> _Written problem_: Reproduce verbatim the lines up to and including the one with "scene.view_settings.view_transform = 'Standard'", starting from the first.

> _Supplied information_:
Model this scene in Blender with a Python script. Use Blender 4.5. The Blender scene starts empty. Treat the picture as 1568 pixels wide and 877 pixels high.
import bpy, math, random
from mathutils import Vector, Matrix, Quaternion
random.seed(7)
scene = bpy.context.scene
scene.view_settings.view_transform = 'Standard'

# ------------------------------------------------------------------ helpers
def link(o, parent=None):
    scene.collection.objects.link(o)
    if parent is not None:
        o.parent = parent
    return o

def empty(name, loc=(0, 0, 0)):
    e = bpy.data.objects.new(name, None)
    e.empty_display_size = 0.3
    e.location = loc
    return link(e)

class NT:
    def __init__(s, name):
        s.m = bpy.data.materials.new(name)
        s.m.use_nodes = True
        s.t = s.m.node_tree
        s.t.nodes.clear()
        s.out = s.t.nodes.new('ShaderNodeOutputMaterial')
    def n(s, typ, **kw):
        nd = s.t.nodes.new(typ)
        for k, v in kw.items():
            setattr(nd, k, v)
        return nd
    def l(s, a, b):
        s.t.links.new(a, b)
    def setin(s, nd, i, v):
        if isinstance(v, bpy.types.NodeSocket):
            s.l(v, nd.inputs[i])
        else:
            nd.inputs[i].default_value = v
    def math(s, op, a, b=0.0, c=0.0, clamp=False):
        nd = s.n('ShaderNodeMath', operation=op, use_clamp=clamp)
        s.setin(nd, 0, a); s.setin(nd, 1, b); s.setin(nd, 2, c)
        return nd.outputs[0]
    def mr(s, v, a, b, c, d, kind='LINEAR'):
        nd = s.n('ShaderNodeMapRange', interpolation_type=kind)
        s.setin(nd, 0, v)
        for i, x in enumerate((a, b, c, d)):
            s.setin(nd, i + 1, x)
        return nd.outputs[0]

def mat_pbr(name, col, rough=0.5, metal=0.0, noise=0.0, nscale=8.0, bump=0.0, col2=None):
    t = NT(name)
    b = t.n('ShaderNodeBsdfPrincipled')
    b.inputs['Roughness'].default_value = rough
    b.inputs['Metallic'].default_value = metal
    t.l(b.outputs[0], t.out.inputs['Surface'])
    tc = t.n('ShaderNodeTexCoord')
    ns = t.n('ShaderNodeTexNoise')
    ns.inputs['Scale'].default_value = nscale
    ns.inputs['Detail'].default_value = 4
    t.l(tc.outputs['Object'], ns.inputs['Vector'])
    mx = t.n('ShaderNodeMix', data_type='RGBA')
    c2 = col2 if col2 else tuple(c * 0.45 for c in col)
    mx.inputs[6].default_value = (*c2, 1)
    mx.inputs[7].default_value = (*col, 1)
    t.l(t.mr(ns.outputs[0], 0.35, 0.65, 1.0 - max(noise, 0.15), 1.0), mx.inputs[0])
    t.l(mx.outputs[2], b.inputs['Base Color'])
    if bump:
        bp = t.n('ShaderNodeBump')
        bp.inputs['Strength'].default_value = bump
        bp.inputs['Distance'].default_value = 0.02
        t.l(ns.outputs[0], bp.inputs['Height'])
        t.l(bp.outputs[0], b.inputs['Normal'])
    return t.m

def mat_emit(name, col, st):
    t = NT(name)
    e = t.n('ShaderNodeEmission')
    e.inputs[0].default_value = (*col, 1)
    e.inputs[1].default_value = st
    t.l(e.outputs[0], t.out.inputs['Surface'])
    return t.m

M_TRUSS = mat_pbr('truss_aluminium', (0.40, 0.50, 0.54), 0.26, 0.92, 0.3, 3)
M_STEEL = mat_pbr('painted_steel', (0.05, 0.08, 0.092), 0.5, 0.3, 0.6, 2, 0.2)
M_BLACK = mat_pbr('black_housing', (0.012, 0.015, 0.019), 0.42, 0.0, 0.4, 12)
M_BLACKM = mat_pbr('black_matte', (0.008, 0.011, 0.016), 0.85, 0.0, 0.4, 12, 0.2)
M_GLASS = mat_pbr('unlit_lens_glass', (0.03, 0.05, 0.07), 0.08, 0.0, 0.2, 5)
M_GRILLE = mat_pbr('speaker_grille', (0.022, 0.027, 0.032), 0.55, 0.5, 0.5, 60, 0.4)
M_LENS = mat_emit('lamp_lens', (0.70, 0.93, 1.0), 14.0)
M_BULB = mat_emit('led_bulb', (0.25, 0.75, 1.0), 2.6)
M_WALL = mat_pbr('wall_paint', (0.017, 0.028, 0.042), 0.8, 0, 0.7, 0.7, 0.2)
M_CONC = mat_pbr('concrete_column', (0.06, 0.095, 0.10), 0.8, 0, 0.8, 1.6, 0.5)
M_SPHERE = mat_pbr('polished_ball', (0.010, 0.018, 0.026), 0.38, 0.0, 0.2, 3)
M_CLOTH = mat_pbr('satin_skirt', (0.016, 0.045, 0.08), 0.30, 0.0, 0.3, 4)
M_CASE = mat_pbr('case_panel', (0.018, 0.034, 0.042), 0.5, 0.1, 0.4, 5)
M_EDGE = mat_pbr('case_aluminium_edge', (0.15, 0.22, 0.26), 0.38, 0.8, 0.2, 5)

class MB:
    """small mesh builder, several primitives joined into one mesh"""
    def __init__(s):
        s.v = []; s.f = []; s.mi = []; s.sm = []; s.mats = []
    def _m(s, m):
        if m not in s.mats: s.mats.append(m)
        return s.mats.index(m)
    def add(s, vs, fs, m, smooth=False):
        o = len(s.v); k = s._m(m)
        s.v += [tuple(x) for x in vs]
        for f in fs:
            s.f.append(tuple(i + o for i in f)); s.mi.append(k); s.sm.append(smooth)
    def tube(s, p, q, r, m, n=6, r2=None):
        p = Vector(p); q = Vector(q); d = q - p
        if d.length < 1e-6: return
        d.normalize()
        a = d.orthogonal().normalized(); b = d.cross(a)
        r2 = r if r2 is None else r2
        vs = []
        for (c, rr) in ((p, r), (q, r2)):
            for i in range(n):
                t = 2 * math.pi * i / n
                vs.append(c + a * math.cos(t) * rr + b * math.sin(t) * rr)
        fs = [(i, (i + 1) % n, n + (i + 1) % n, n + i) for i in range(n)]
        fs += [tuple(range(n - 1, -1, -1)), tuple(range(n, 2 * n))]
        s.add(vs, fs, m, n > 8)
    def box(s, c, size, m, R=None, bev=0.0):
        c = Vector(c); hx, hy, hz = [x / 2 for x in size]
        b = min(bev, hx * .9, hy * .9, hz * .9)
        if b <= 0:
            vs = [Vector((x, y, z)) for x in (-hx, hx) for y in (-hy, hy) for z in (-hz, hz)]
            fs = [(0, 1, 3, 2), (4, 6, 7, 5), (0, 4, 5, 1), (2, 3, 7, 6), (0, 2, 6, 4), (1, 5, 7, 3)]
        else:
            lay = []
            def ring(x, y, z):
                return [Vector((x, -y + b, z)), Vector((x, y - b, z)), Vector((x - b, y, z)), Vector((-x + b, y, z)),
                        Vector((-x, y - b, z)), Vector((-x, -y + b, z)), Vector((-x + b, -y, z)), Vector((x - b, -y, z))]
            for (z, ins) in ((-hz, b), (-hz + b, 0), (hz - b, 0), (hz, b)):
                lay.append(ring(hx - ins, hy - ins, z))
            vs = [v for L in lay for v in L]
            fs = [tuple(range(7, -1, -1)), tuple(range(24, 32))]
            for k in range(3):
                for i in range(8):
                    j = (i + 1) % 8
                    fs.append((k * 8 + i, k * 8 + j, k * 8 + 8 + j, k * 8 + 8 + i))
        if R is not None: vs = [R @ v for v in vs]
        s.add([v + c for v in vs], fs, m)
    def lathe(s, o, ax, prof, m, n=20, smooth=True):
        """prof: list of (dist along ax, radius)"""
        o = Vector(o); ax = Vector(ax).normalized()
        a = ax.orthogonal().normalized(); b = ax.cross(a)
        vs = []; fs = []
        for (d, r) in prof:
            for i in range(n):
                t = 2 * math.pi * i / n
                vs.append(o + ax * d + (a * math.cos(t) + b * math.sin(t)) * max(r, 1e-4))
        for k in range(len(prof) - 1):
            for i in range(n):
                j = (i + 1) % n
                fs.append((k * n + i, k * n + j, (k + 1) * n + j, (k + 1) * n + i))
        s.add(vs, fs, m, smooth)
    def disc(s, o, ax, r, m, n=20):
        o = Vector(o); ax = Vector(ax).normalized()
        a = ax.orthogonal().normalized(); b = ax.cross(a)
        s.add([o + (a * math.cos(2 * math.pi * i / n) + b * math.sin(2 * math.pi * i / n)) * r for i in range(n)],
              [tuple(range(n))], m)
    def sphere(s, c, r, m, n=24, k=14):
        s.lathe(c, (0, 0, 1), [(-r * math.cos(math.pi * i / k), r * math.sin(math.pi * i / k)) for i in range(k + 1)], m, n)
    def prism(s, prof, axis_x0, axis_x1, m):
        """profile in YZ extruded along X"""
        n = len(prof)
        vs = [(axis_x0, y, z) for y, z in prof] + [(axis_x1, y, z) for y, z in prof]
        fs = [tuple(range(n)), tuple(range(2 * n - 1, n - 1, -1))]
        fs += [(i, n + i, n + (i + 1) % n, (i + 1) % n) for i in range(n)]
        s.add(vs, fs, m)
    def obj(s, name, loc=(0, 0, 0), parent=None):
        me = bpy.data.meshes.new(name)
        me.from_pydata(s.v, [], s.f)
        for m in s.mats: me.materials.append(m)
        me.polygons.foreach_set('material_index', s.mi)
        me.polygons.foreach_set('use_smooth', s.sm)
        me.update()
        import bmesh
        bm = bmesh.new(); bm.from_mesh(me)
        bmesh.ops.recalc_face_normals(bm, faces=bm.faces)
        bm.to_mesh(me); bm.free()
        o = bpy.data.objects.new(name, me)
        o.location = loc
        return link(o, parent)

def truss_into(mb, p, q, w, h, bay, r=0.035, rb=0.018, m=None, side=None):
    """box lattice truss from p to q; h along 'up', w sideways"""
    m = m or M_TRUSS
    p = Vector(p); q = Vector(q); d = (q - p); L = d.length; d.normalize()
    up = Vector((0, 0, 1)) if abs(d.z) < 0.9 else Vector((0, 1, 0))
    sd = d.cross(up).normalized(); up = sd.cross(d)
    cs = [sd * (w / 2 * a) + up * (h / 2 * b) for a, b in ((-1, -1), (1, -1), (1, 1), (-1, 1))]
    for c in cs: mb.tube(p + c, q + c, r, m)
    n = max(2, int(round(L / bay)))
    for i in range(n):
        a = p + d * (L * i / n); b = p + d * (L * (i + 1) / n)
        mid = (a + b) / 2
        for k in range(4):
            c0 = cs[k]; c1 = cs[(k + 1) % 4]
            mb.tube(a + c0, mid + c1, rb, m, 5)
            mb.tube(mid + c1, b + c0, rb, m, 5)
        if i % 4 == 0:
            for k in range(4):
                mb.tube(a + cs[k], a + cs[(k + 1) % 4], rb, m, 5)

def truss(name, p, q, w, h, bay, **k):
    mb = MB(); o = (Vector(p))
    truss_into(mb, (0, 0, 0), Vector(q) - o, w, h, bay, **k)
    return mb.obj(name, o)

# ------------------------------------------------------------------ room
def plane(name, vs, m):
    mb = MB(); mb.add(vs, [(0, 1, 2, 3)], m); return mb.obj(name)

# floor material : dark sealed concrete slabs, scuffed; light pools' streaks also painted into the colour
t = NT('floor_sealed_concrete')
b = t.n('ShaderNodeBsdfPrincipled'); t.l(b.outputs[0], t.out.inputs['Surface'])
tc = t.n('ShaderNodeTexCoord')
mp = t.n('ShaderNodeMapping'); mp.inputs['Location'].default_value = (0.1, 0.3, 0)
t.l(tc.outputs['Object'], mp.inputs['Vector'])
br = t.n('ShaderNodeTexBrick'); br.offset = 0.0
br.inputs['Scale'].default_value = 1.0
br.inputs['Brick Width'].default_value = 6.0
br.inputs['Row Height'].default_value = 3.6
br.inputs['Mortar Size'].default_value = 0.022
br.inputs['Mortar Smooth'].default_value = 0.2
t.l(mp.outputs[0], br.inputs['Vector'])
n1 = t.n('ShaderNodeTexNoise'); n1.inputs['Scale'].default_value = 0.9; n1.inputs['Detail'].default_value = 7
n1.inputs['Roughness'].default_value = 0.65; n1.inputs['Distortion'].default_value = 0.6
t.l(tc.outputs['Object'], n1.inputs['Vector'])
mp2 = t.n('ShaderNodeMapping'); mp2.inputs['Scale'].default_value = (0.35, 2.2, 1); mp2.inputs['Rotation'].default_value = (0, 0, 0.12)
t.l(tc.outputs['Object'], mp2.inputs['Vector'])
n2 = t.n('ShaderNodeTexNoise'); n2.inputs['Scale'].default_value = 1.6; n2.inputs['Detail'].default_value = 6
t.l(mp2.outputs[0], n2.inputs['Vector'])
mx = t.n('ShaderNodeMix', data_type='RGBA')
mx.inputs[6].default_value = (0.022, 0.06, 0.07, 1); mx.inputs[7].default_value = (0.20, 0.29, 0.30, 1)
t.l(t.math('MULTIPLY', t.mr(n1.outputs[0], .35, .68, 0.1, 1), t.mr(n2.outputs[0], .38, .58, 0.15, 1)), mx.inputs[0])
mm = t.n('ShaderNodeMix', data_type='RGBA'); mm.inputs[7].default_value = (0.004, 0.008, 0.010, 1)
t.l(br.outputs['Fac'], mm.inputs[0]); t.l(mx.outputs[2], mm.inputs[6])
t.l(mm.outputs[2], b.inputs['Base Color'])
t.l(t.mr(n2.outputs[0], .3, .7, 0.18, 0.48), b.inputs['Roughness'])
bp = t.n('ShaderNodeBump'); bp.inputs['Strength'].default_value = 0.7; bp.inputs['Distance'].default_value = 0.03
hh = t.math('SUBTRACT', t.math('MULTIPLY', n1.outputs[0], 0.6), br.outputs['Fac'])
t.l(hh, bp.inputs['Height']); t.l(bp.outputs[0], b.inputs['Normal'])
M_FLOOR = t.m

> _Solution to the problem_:
Model this scene in Blender with a Python script. Use Blender 4.5. The Blender scene starts empty. Treat the picture as 1568 pixels wide and 877 pixels high.
import bpy, math, random
from mathutils import Vector, Matrix, Quaternion
random.seed(7)
scene = bpy.context.scene
scene.view_settings.view_transform = 'Standard'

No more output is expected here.